TV-Werbeverbot für Alkohol in Irland kommt
Es wirkt wie ein weiterer Dominostein, Alkohol aus dem öffentlichen Raum zu verbannen. Wie diese Woche auf The Spirits Business gelesen, hat der irische Gesundheitsminister ein Gesetz verabschiedet, dass Alkoholwerbung im TV von 3 Uhr morgens bis 21 Uhr abends verbietet, gleichzeitig gelten die Einschränkungen auch für das Radio, und zwar von Mitternacht bis 10 Uhr und von 15 Uhr bis Mitternacht. In Kraft treten werden die Gesetze erst am 10. Januar 2025. Ein Umstand wiederum, den Dr. Sheila Gilheany, Geschäftsführerin von Alcohol Action Ireland (AAI), kritisiert, die laut dem Bericht ebenfalls eine gewisse Widersprüchlichkeit der irischen Politik ausmacht. Denn einerseits hätte das Gesetz jahrelang gedauert und würde erst in einem Jahr in Kraft treten, während die Regierung auf der anderen Seite versuchen würde, die Verfügbarkeit von Alkohol durch Vorschläge in der „Sale of Alcohol Bill“ (Gesetzentwurf über den Verkauf von Alkohol) zur Ausweitung der Schankzeiten und Veranstaltungsorte zu erhöhen.

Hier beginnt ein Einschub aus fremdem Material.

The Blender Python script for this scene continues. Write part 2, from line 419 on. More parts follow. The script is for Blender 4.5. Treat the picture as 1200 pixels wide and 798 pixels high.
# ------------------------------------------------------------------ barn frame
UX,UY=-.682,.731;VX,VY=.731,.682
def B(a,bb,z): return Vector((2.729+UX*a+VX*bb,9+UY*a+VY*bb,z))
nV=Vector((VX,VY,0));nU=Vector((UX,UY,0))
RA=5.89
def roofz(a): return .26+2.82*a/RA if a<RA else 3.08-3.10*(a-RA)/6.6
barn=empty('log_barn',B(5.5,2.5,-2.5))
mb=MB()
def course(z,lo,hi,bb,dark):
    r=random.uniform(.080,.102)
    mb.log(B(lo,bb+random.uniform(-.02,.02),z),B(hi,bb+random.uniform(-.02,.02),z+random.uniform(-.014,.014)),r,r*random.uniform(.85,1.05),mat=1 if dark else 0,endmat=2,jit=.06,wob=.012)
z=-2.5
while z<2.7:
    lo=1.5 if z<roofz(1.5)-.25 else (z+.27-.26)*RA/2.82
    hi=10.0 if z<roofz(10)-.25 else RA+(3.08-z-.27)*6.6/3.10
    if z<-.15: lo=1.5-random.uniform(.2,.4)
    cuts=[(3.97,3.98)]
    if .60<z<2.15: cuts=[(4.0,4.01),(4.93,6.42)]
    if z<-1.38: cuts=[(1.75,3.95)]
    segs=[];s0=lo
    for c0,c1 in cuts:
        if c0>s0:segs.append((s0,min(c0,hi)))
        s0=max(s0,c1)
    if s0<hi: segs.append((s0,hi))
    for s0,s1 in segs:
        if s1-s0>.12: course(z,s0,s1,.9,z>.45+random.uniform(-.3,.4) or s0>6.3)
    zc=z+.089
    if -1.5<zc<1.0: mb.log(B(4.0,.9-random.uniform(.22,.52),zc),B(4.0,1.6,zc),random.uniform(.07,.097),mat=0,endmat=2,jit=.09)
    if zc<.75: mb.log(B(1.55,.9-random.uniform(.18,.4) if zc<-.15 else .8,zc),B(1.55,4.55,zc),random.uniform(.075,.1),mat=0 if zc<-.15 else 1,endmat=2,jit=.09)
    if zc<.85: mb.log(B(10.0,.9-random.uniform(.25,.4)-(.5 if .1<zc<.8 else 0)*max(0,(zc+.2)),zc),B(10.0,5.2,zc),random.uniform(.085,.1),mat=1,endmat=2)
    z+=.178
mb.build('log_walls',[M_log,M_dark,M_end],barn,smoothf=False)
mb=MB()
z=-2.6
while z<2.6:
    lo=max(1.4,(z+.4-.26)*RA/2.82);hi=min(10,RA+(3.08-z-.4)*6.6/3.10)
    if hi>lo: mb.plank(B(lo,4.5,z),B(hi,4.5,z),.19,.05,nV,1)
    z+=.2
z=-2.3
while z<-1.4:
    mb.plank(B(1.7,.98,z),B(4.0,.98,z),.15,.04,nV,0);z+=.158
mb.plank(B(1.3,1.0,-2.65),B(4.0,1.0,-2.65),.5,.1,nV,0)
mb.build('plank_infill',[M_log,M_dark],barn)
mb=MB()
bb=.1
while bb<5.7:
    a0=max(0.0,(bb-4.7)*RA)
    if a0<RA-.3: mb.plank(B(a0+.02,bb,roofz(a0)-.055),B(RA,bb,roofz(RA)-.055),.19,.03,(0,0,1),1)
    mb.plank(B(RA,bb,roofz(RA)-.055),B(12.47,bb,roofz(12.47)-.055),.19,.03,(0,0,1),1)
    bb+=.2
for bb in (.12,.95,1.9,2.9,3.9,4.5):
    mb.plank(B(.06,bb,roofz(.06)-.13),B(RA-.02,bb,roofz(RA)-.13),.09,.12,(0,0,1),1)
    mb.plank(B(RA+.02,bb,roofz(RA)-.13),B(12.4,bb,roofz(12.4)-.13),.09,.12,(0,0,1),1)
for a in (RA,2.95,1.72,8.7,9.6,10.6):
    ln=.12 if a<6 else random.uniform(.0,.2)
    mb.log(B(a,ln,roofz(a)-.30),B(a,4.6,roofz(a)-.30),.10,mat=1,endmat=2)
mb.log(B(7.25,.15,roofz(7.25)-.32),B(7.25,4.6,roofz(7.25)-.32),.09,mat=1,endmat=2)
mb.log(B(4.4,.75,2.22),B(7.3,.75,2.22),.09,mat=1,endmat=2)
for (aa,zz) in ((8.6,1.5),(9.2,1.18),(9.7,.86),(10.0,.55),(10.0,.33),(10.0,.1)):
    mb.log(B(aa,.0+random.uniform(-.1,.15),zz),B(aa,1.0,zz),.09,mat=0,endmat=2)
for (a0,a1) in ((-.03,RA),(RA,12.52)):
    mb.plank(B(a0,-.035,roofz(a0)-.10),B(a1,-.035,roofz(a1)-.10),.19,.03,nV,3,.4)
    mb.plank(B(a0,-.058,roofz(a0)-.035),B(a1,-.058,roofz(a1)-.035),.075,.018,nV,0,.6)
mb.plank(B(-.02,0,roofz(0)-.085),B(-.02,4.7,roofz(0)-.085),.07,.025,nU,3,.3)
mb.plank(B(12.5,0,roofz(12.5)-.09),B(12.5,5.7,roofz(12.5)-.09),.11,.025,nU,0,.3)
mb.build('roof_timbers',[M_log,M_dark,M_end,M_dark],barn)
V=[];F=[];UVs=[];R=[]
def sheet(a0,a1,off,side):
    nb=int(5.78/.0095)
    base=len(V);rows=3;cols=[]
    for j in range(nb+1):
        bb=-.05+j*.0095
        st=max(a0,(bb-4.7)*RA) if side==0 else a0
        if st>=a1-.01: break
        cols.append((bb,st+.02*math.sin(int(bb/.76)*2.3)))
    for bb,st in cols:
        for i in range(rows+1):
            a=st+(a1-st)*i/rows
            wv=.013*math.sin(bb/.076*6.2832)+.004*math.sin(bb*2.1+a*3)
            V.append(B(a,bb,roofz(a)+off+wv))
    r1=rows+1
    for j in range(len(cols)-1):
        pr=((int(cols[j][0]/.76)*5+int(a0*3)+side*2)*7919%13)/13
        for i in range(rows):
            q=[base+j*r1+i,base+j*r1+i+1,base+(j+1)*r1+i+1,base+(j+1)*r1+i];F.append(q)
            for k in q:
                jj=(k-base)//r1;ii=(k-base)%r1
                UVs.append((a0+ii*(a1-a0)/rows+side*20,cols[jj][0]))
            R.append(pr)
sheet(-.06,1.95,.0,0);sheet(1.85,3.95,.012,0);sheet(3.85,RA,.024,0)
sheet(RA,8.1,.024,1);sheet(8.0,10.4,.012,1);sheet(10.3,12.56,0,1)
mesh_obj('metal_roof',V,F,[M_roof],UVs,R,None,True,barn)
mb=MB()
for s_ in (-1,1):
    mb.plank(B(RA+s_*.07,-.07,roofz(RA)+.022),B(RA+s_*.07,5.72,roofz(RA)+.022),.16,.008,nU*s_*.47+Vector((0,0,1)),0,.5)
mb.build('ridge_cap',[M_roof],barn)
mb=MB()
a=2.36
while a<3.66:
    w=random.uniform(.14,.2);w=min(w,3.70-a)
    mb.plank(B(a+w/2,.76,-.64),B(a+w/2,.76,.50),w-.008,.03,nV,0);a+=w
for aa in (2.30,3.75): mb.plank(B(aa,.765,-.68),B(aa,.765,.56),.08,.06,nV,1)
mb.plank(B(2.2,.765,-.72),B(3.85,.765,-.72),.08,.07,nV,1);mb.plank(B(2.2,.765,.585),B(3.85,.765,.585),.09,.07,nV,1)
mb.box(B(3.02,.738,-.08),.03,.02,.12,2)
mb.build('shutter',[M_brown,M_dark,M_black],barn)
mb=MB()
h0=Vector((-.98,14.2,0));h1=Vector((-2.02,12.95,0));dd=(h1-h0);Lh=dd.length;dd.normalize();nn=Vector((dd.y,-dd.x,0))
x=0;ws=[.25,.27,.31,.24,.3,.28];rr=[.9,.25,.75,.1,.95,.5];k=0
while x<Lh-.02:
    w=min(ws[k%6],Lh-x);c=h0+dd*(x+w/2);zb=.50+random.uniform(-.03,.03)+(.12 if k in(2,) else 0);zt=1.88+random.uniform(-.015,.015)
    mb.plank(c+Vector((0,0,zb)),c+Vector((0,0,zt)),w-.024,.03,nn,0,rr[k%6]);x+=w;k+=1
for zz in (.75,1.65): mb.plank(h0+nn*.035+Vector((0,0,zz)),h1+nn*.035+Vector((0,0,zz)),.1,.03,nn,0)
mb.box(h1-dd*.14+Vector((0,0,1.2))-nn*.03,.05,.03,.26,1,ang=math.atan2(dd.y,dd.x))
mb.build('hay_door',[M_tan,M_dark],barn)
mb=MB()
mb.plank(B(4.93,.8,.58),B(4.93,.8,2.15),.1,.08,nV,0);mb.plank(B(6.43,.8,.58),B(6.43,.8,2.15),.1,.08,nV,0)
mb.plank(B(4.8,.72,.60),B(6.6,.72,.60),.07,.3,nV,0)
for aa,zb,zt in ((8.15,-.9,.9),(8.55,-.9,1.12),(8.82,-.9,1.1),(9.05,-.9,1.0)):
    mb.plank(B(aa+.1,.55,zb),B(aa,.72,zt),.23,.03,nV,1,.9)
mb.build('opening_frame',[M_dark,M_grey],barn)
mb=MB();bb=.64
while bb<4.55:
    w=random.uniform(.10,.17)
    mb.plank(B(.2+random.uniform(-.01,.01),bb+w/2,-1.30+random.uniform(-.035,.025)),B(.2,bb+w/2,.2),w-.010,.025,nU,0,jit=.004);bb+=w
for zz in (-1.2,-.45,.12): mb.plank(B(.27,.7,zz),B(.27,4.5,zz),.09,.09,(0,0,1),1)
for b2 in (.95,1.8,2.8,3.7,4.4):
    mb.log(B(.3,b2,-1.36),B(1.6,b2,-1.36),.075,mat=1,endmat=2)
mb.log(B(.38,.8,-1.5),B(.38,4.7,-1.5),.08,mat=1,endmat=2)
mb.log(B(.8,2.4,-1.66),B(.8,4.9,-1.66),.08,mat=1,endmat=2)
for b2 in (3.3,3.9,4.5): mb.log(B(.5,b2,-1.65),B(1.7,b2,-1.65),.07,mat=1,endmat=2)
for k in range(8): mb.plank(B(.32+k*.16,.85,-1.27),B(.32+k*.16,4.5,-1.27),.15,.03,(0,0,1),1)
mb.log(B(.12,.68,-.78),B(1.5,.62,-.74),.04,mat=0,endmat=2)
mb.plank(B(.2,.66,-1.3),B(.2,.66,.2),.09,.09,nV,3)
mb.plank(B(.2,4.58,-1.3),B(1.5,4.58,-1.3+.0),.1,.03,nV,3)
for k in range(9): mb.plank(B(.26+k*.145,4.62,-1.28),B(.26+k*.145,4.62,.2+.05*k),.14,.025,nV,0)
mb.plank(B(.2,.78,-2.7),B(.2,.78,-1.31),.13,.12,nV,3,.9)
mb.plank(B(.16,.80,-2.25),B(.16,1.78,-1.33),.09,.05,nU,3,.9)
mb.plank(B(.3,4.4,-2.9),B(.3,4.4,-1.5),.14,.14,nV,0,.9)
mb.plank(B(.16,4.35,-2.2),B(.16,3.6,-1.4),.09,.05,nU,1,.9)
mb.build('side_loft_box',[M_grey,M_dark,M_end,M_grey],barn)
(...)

Pleiten in der Gastronomie prognostiziert
Die soeben erwähnte Ausweitung der Schankzeiten in Irand kommt bestimmt den dortigen Gastronomien zugute, die diese Unterstützung mit Sicherheit gebrauchen kann, denn die Statistiken und Prognosen für die Gastronomie sind – zumindest im europäischen Bereich – aktuell häufig trübe. In dieses Kerbholz schlägt auch Der Spiegel mit einem Bericht, dass aktuell in Deutschland etwas mehr als 15.000 gastronomische Betriebe insolvenzgefährdet sind, was 12,6 Prozent der knapp 120.000 analysierten Betriebe entspreche. Als einer der Gründe wird natürlich die gerade in dieser Woche viel diskutierte Rückkehr zur Mehrwertsteuer von sieben auf 19 Prozent auf Speisen genannt, die voraussichtlich zum 1. Januar 2024 eintreten wird. Wir erinnern: Für Bars, die primär von Getränken leben, hat diese Erleichterung ohnehin nie gegolten. Die Auswertung beruht auf Daten des Wirtschaftsinformationsdienstleisters Crif, dessen Deutschlandchef Frank Schlein mit folgenden Worten zitiert wird: „Unternehmen, die sich in einer stabilen finanziellen Lage befinden, haben ihre Widerstandsfähigkeit weiter gestärkt. Hingegen sehen sich Gastronomiebetriebe, die bereits zuvor mit Problemen zu kämpfen hatten, vermehrt mit der Gefahr der Insolvenz konfrontiert.“ Und auch wir hören praktisch in jedem Gespräch: Ob Bar oder Restaurant, 2024 erwarten viele ein allgemein herausforderndes Jahr.
Wie Frauen in Kalifornien in der Bar arbeiten durften
Zum Abschluss unserer Inventur werfen wir unseren Blick mit Vinepair nach Kalifornien und in die dortige Geschichte. Der westlich am Pazifik gelegene Golden State mit seiner Hollywood-und Silicon Valley-Nähe hat immer schon als liberal gegolten, gleichzeitig war es Frauen dort bis in das Jahr 1971 verboten, hinter der Bar zu arbeiten. Wie Autor Rich Manning schreibt, sei das ein Überbleibsel eines Gesetzes aus dem Jahre 1947 gewesen, das ausgerechnet das progressive Kalifornien als letzter Bundesstaat der USA aus seiner Verfassung gestrichen hatte. Der Grund dafür sei aber wiederum keine soziale Läuterung oder politische Handlung gewesen, vielmehr hätte eine Klage einer Bar namens The Classic Cat den Ausschlag gegeben – eine damals wohl populäre Oben Ohne-Bar, deren Betreiber sein Geschäft nicht aufgeben wollte. Das Gericht hätte dessen Ansuchen wohl abgelehnt, wäre nicht eine gewisse Wendy Webster Williams auf den Plan getreten, eine feministische Gerichtsschreiberin und neu am damaligen höchsten Gericht des Bundesstaates. Statt das Ganze als Fall eines schlüpfrigen Etablissements zu betrachten, das seine davonschwimmenden Felle retten will, erkannte sie ihn als Gelegenheit, ein ganzes Gesetz zu Fall zu bringen. Ein lesenswerter Ausflug in die Geschichte – denn wie wir wissen, von der Geschichte lernen wir.